The candidates to disable at boot, and why:

Docker + containerd (46s combined) — Docker is not a system daemon. Nothing depends on it being up at boot. Start it when you need it: sudo systemctl start docker. Containerd follows.

Podman-restart + podman-auto-update (12s combined)podman-restart replays any containers with restart policies. podman-auto-update checks for image updates. Neither needs to block the boot sequence. Run auto-update manually or via a timer instead.

vmware.service (8s) — VMware kernel modules and services. Only needed when you’re about to launch a VM. Not worth paying 8 seconds every boot.

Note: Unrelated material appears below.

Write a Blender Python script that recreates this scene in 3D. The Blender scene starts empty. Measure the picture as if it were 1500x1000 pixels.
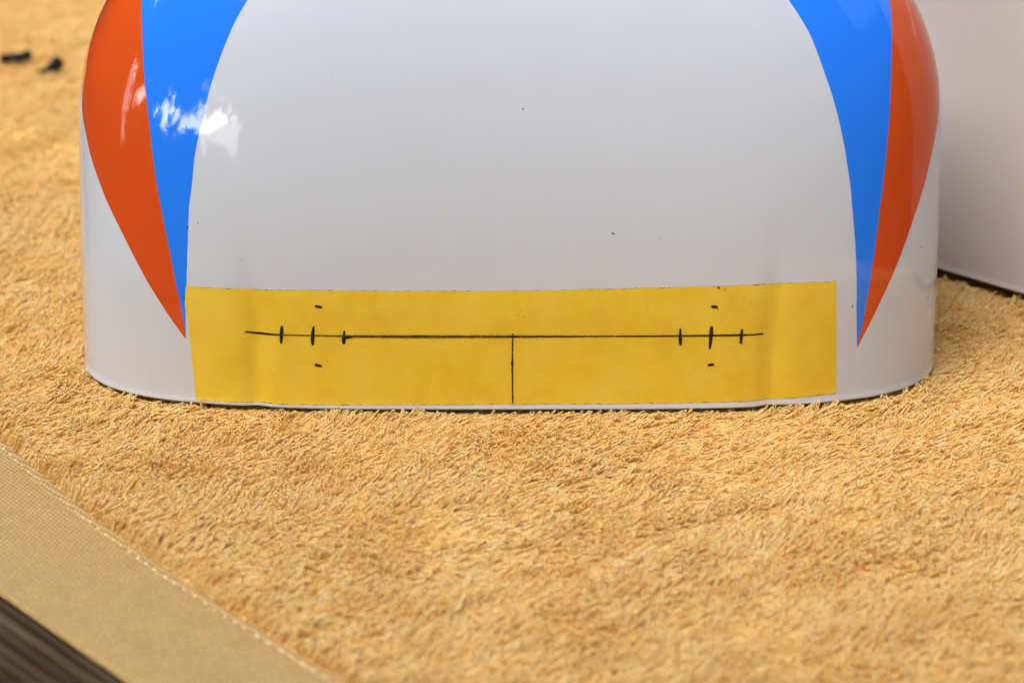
import bpy, bmesh, math, random
import numpy as np
from mathutils import Vector, Matrix
R = math.radians
rng = np.random.default_rng(7)
random.seed(7)
sc = bpy.context.scene
col = sc.collection
MM = 0.001

# ------------------------------------------------------------------ camera
PITCH = R(21.0)
DIST, FPX = 906.0, 4167.0
fwd = Vector((0, math.cos(PITCH), -math.sin(PITCH)))
upv = Vector((0, math.sin(PITCH), math.cos(PITCH)))
cam_loc = -(fwd * DIST - upv * (100 / FPX * DIST)) * MM
cd = bpy.data.cameras.new('camera')
cd.lens, cd.sensor_width, cd.sensor_fit = 100.0, 36.0, 'HORIZONTAL'
cd.clip_start, cd.clip_end = 0.01, 500.0
cd.dof.use_dof = True
cd.dof.focus_distance = 0.905
cd.dof.aperture_fstop = 11.5
cam = bpy.data.objects.new('camera', cd)
col.objects.link(cam)
cam.location = cam_loc
cam.rotation_euler = (math.pi / 2 - PITCH, 0, 0)
sc.camera = cam

# ------------------------------------------------------------------ sky, sun, exposure
SUN_AZ, SUN_EL = R(42.0), R(42.0)          # azimuth measured from -Y towards -X
sun_dir = Vector((-math.sin(SUN_AZ) * math.cos(SUN_EL), -math.cos(SUN_AZ) * math.cos(SUN_EL), math.sin(SUN_EL)))
world = bpy.data.worlds.new('World')
sc.world = world
world.use_nodes = True
wn = world.node_tree
sky = wn.nodes.new('ShaderNodeTexSky')
sky.sky_type = 'NISHITA'
sky.sun_disc = False
sky.sun_elevation = SUN_EL
sky.sun_rotation = math.atan2(sun_dir.x, sun_dir.y)
sky.air_density, sky.dust_density, sky.ozone_density = 0.9, 3.5, 0.8
wn.links.new(sky.outputs[0], wn.nodes['Background'].inputs[0])
wn.nodes['Background'].inputs[1].default_value = 0.15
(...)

vncserver@1 (3s) — VNC is useful when I’m accessing this machine remotely, but it doesn’t need to be live on boot every time.

sudo systemctl disable docker containerd
sudo systemctl disable podman-restart podman-auto-update
sudo systemctl disable vmware
sudo systemctl disable vncserver@1.service

The networking chain — ifupdown2-pre into networking — accounts for another 18 seconds. This machine runs both ifupdown2 (legacy) and NetworkManager, which are partially redundant. That’s a bigger cleanup than a one-liner, but worth returning to.


The Broader Point #

systemd-analyze blame is a sorted list of where time went, not a list of problems. Some entries are unavoidable (apparmor has to load its profiles; lightdm has to start the display server). Others — like container runtimes and VNC — are there because they were enabled at install time and nobody thought to question them.

The question worth asking for each entry: does this service need to be ready before I can use the machine, or does it just need to be available when I ask for it? Most daemons belong in the second category.

Starting a service on demand takes less than a second. Paying its startup cost on every boot, forever, doesn’t.